Meat prices are soaring because the four giant meat processing corporations that dominate the industry are “using their market power to extract bigger and bigger profit margins for themselves,” according to a recent report from the White House’s National Economic Council (emphasis added).

Not incidentally, that report was dated December 10. Now, the White House is pulling its punches.

So why has the White House stopped explaining this to the public?

According to Thursday’s Washington Post, when the prepared congressional testimony of a senior administration official (Janet Yellen? The President?) was recently circulated inside the White House, it included a passage tying inflation to corporate consolidation and monopoly power. But that language was deleted from the remarks before they were delivered.

According to two people aware of the matter who spoke on the condition of anonymity, members of the White House Council of Economic Advisers raised objections. I don’t care what their objections were but as I’ve said, some economists argue that since corporations with market power wouldn’t need to wait until the current inflation to raise prices, corporate power can’t be contributing to inflation. This argument ignores the ease by which powerful corporations can pass on their own cost increases to customers in higher prices or use inflation to disguise even higher price increases.

The Council of Economic Advisers is likely being influenced by two Democratic economists from a previous administration. According to the Post, former Democratic treasury secretary Larry Summers and Jason Furman, a top economist in the Obama administration, have been critical of attempts to link corporate market power to inflation.

“Business bashing is terrible economics and not very good politics in my view,” Summers said in an interview.
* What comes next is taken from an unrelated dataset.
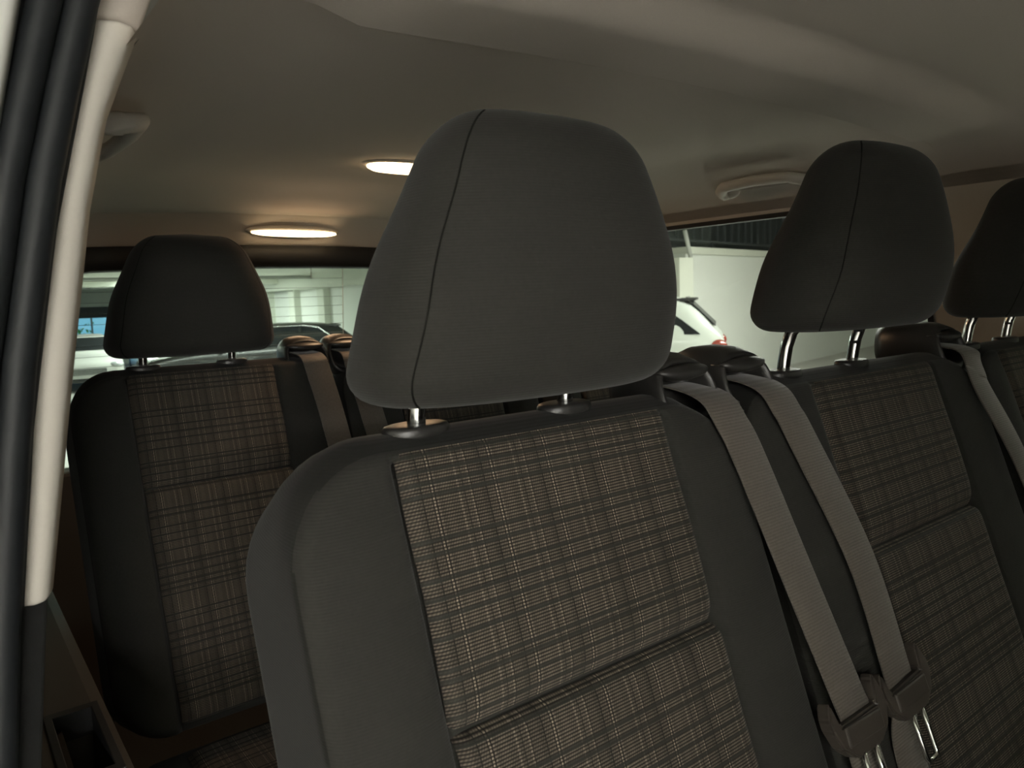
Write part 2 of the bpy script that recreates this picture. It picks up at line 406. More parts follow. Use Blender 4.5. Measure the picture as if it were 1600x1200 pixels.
HR = [0.1925, [.272, .2586, .239, .1971, .1575], [-.0996, -.1193, -.1147, -.102], [.0423, .033, .0022, -.0163], .0317, .0252, 2.5175]
def catmull(h, v):
    v = np.array(v); x = h * (len(v) - 1); i = np.clip(x.astype(int), 0, len(v) - 2); t = x - i
    p0 = v[np.maximum(i - 1, 0)]; p1 = v[i]; p2 = v[i + 1]; p3 = v[np.minimum(i + 2, len(v) - 1)]
    return .5 * ((2 * p1) + (-p0 + p2) * t + (2 * p0 - 5 * p1 + 4 * p2 - p3) * t * t + (-p0 + 3 * p1 - 3 * p2 + p3) * t ** 3)
def hr_pts(angs, extra=0, N=34):
    H, wv, yf, yb, rt, rb, ex = HR
    z = np.concatenate([rb * (1 - np.cos(np.linspace(0, np.pi / 2, 9)))[:-1], np.linspace(rb, H - rt, N - 18), (H - rt) + rt * np.sin(np.linspace(0, np.pi / 2, 11))[1:]])
    h = z / H
    ins = np.where(z < rb, rb - np.sqrt(np.maximum(rb ** 2 - (rb - z) ** 2, 0)), np.where(z > H - rt, rt - np.sqrt(np.maximum(rt ** 2 - (z - H + rt) ** 2, 0)), 0))
    W = catmull(h, wv) / 2 - ins + extra; Fy = catmull(h, yf); B = catmull(h, yb); cy = (Fy + B) / 2; D = (B - Fy) / 2 - ins + extra
    a = np.array(angs)
    cx = np.sign(np.cos(a)) * abs(np.cos(a)) ** (2 / ex); cyy = np.sign(np.sin(a)) * abs(np.sin(a)) ** (2 / ex)
    P = np.zeros((len(z), len(a), 3)); P[:, :, 0] = W[:, None] * cx; P[:, :, 1] = cy[:, None] + D[:, None] * cyy; P[:, :, 2] = z[:, None]
    return P
def headrest_mesh():
    a = np.linspace(0, 2 * np.pi, 64, endpoint=False); P = hr_pts(a)
    rings = [list(r) for r in P]
    def capring(r, zoff, k):
        c = np.mean(r, axis=0); return [c + (np.array(p) - c) * k + np.array((0, 0, zoff * (1 - k))) for p in r]
    top = rings[-1]; bot = rings[0]
    rings = [capring(bot, -.004, k) for k in (.15, .5, .8)] + rings + [capring(top, .003, k) for k in (.8, .5, .15)]
    return loftV(rings)
HV, HF = headrest_mesh()

def densify(a, b, r, step, extra=()):
    e = [0, .15, .3, .5, .75, 1.0, 1.4]
    v = [a + r * x for x in e] + [b - r * x for x in e] + list(np.arange(a + 1.6 * r, b - 1.5 * r, step)) + [x for x in extra if a < x < b]
    v = sorted(set(round(float(x), 5) for x in v)); out = [v[0]]
    for x in v[1:]:
        if x - out[-1] > .0004: out.append(x)
    out[-1] = b
    return out
def rbox(s0, s1, t0, t1, n0, n1, R, r, sl, tl, nl, front=None):
    """box rounded by R in the s-t outline and by r along its edges"""
    idx = {}; V = []; F = []
    def put(s, t, n):
        k = (round(s, 5), round(t, 5), round(n, 5))
        if k in idx: return idx[k]
        cx = min(max(s, s0 + R), s1 - R); cy = min(max(t, t0 + R), t1 - R); vx, vy = s - cx, t - cy
        ln = math.hypot(vx, vy); mx = max(abs(vx), abs(vy))
        if ln > 1e-9:
            ox, oy = vx / ln, vy / ln; d = R - mx
            nd = min(n - n0, n1 - n); sg = 1 if n > (n0 + n1) / 2 else -1
            a = max(0, r - d); b = max(0, r - nd)
            if a > 0 and b > 0:
                q = max(a, b) / math.hypot(a, b); a2, b2 = a * q, b * q
                d2 = r - a2; nn = (n1 - (r - b2)) if sg > 0 else (n0 + (r - b2))
            else: d2, nn = d, n
            s2, t2 = cx + ox * (R - d2), cy + oy * (R - d2)
        else: s2, t2, nn = s, t, n
        if front: nn += front(s2, t2, nn)
        idx[k] = len(V); V.append((s2, t2, nn)); return idx[k]
    def grid(A, B, fn, flip):
        for i in range(len(A) - 1):
            for j in range(len(B) - 1):
                q = [put(*fn(A[i], B[j])), put(*fn(A[i + 1], B[j])), put(*fn(A[i + 1], B[j + 1])), put(*fn(A[i], B[j + 1]))]
                F.append(q[::-1] if flip else q)
    grid(sl, tl, lambda a, b: (a, b, n1), False); grid(sl, tl, lambda a, b: (a, b, n0), True)
    grid(sl, nl, lambda a, b: (a, t1, b), True); grid(sl, nl, lambda a, b: (a, t0, b), False)
    grid(tl, nl, lambda a, b: (s1, a, b), False); grid(tl, nl, lambda a, b: (s0, a, b), True)
    return V, F

T1, T0, N0, N1 = .0075, -.55, -.110, .003
CREASE = -.181
def make_seat(label, loc, s0, s1, iL, iR, lift, group):
    root = thing('passenger_seat', label, 'seat', loc, 0, group)
    R, r = .075, .011
    def front(s, t, n):
        if n < -.03: return 0
        k = sm((n + .03) / .03)
        g = -.004 * (math.exp(-((s - iL + .001) / .004) ** 2) + math.exp(-((s - iR - .001) / .004) ** 2)) * sm((.012 - t) / .02)
        inside = sm((s - iL + .004) / .006) * sm((iR + .004 - s) / .006)
        bol = .007 * max(0, math.sin(math.pi * min(1, max(0, (s - s0) / (iL - s0))))) if s < iL else (.007 * max(0, math.sin(math.pi * min(1, (s1 - s) / (s1 - iR)))) if s > iR else 0)
        return k * (g - .009 * inside * sm((.003 - t) / .008) + bol * sm(-t / .05))
    ex = [iL - .012, iL - .008, iL - .005, iL - .002, iL + .001, iL + .005, iL + .01, iR - .01, iR - .005, iR - .001, iR + .002, iR + .005, iR + .008, iR + .012]
    V, F = rbox(s0, s1, T0, T1, N0, N1, R, r, densify(s0, s1, r, .014, ex), densify(T0, T1, r, .014, [.002, -.004, -.01]), densify(N0, N1, r, .012), front)
    def topslope(s, t, n):
        k = sm((t - (T1 - .10)) / .10)
        up = .017 * sm((-n - .000) / .030) - .012 * sm((-n - .055) / .055)
        return (s, t + k * up, n)
    V = [topslope(*v) for v in V]
    o = mesh('backrest', [L(*v) for v in V], F, MF, root)
    o.data.materials.append(MSIDE)      # plain knit on the top, sides and back
    for p in o.data.polygons:
        q = [V[i] for i in p.vertices]
        if sum(v[2] for v in q) / len(q) < -.0035 and not (iL - .002 < sum(v[0] for v in q) / len(q) < iR + .002 and sum(v[1] for v in q) / len(q) < -.01 and q[0][2] > -.03): p.material_index = 1
    # seam around the front edge
    d = .0045; pts = []
    for a, b in ((s0 + d, T0 + .1),): pts.append((a, b))
    rr = R - d
    for t in np.linspace(T0 + .1, T1 - R, 12): pts.append((s0 + d, t))
    for k in range(1, 10): q = math.pi / 2 * k / 9; pts.append((s0 + R - rr * math.cos(q), T1 - R + rr * math.sin(q)))
    for s in np.linspace(s0 + R, s1 - R, 10)[1:]: pts.append((s, T1 - d))
    for k in range(1, 10): q = math.pi / 2 * k / 9; pts.append((s1 - R + rr * math.sin(q), T1 - R + rr * math.cos(q)))
    for t in np.linspace(T1 - R, T0 + .1, 12)[1:]: pts.append((s1 - d, t))
    tube('piping_seam', [L(a, b, N1 + .0018 + .0012 * sm((-b - .03) / .05)) for a, b in pts], .0016, MPIPING, o, 8)
    # plaid centre panels, the crease between them
    def panel(name, ta, tb):
        ns = 56; nt = max(20, int((tb - ta) / .004)); sl = [iL + (iR - iL) * k / ns for k in range(ns + 1)]; tl = [ta + (tb - ta) * k / nt for k in range(nt + 1)]
        V = []; uv = []
        for t in tl:
            for s in sl:
                ds = min(s - iL, iR - s); dt = min((tb - t) * 1.0, (t - ta) * 1.0)
                h = -.005 + .0085 * (1 - math.exp(-ds / .004))
                if tb > -.01 and (tb - t) < (t - ta): h -= .003 * math.exp(-dt / .004)
                elif tb > -.01: h -= .013 * math.exp(-dt / .010)
                else: h -= .013 * math.exp(-dt / .004)
                w = .002 * math.sin(t * 60 + 1.0) * math.exp(-ds / .02)
                V.append(L(s + w * .3, t, N1 + h)); uv.append((s - iL, .004 - t))
        F = []; n = ns + 1
        for i in range(nt):
            for j in range(ns): F.append((i * n + j, i * n + j + 1, (i + 1) * n + j + 1, (i + 1) * n + j))
        return mesh(name, V, F, MP, o, uv=uv)
    panel('upper_centre_panel', CREASE, .0035); panel('lower_centre_panel', -.54, CREASE)
    # head restraint on two posts
    hb = lift
    h = mesh('headrest', [Vector((.0725 + v[0], v[1], hb + v[2])) for v in HV], HF, MF, root)
    for sg in (1, -1):
        a = math.radians(211) if sg < 0 else math.radians(329)
        P = hr_pts([a], -.00078)[:, 0]
        tube('headrest_seam', [(.0725 + p[0], p[1], hb + p[2]) for p in P[2:-3]], .0010, MSEAM, h, 6)
    for x in (0, .145):
        pts = [(x, .008, -.03), (x, .0015, 0), (x, -.0005, .014), (x, -.003, .028), (x, -.009, .044), (x, -.014 - .2 * hb, hb + .012), (x, -.03, hb + .03)]
        P = tube('post', pts, .0068, MCHR, h, 16)
        if x > 0:
            bm = bmesh.new()
            for zz in (.022, .036):
                bbox_bm(bm, x - .0072, x - .0040, -.0085 - (zz - .02) * .35, .0015 - (zz - .02) * .35, zz, zz + .003)
            bmobj('height_notch', bm, MBLKM, P)
        b = lathe('post_guide', [(.004, .0022), (.012, .0024), (.0225, .0020), (.0255, .0012), (.0270, -.0010), (.0272, -.0045), (.0262, -.010), (.001, -.011)][::-1], MBLK, root, 32, 1.0, .62, (x, 0.002, 0))
        b['label'] = 'black oval post guide'
    # cushion and base below
    sl = densify(s0, s1, .03, .03); V, F = rbox(s0, s1, -.50, .02, 0, .12, .06, .03, sl, densify(-.50, .02, .03, .04), densify(0, .12, .03, .02))
    base = L(0, T0 + .06, 0); zc = -.95 + .245
    c = mesh('cushion', [Vector((v[0], base.y + v[1] + .02, zc + v[2])) for v in V], F, MF, root)
    V = []; uv = []; F = []; ns, nt = 16, 24
    for i in range(nt + 1):
        for j in range(ns + 1):
            s = iL + (iR - iL) * j / ns; y = -.50 + .48 * i / nt; ds = min(s - iL, iR - s)
            dz = -.03 * max(0, (.06 - (y + .50)) / .06) ** 2
            V.append((s, base.y + y + .02, zc + .117 + .010 * (1 - math.exp(-ds / .01)) + dz)); uv.append((s - iL, y))
    for i in range(nt):
        for j in range(ns): q = i * (ns + 1) + j; F.append((q, q + 1, q + ns + 2, q + ns + 1))
    mesh('cushion_centre_panel', V, F, MP, c, uv=uv)
    box('seat_base', s0 + .04, s1 - .04, base.y - .40, base.y + .0, -.95, zc + .02, MBLKM, root, .01)
    return root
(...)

Wrong. Showing the connections between corporate power and inflation is not “business bashing.” It’s holding powerful corporations accountable. Whether through antitrust enforcement (or the threat of it), a windfall profits tax, or price controls, or all three, it’s important for the administration and Congress to do what they can to prevent hugely-profitable monopolistic corporations from raising their prices.

Robert Reich

Otherwise, responsibility for controlling inflation falls entirely to the Federal Reserve, which has only one weapon at its disposal — higher interest rates. Higher interest rates will slow the economy and likely cause millions of lower-wage workers to lose their jobs and forfeit long-overdue wage increases.